Klarna listed on the New York Stock Exchange with an IPO price of $40 a share, but its shares rose above $50 in its debut. The valuation is nearing $20 billion, and the IPO is bringing in $1.37 billion to the company and investors.
Swedish Klarna, known for its “buy now, pay later” services, conducted its long-awaited IPO on the New York Stock Exchange on Wednesday, September 10, 2025. The company pegged its IPO price at $40 per share, significantly above expectations, and brought in $1.37 billion. During its debut, its shares rose by 30 percent and yielded a market capitalization of nearly $20 billion.
Klarna, which has over 111 million users globally, is now positioning itself as a digital bank with increased focus on banking products such as debit cards and deposit accounts in the United States. CEO Sebastian Siemiatkowski chose to retain his shareholding without selling during the listing, signaling confidence in the company's long-term growth.
The IPO marks an important step for Klarna, which has fought its way through several years of postponed IPO and regulatory challenges. With this listing, Klarna becomes the largest Swedish company to have listed itself in the United States since Spotify in 2018.
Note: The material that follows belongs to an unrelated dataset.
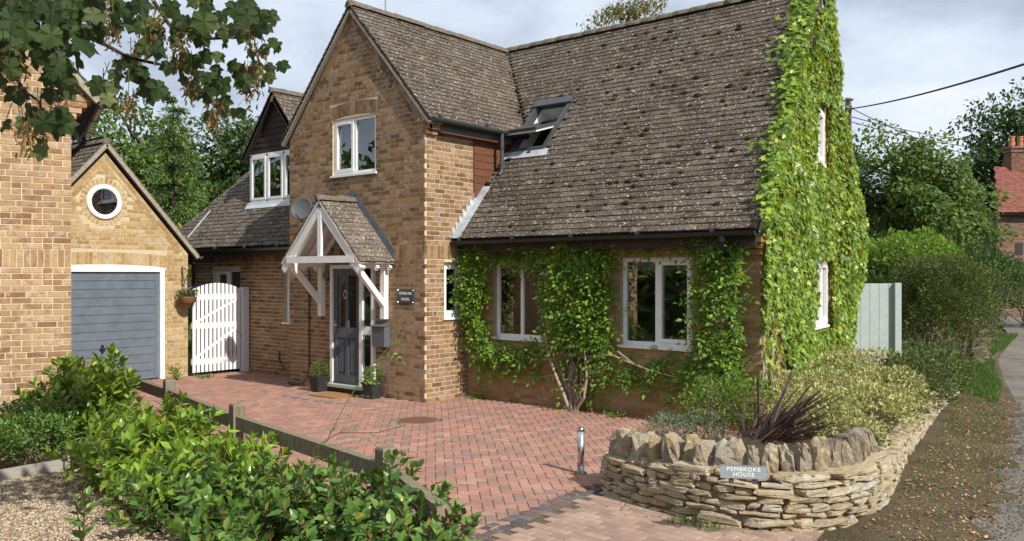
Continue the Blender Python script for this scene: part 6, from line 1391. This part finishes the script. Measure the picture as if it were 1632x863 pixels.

The result gives new hope to the fintech sector, where several players are expected to follow Klarna on the stock exchange this autumn. Market players are closely watching whether this successful introduction can inspire more technology and financial companies to go public.
Klarna has demonstrated strong growth and profitability in the United States, and its sights are now aimed at challenging traditional banking offerings in front of a digital audience that constantly wants new payment solutions without the credit cards' interest and fees.
The strong stock market debut has created positive signals for the buy now, pay later industry, but the industry still needs to prove its growth and business model are sustainable in a market marked by increasing regulatory pressure.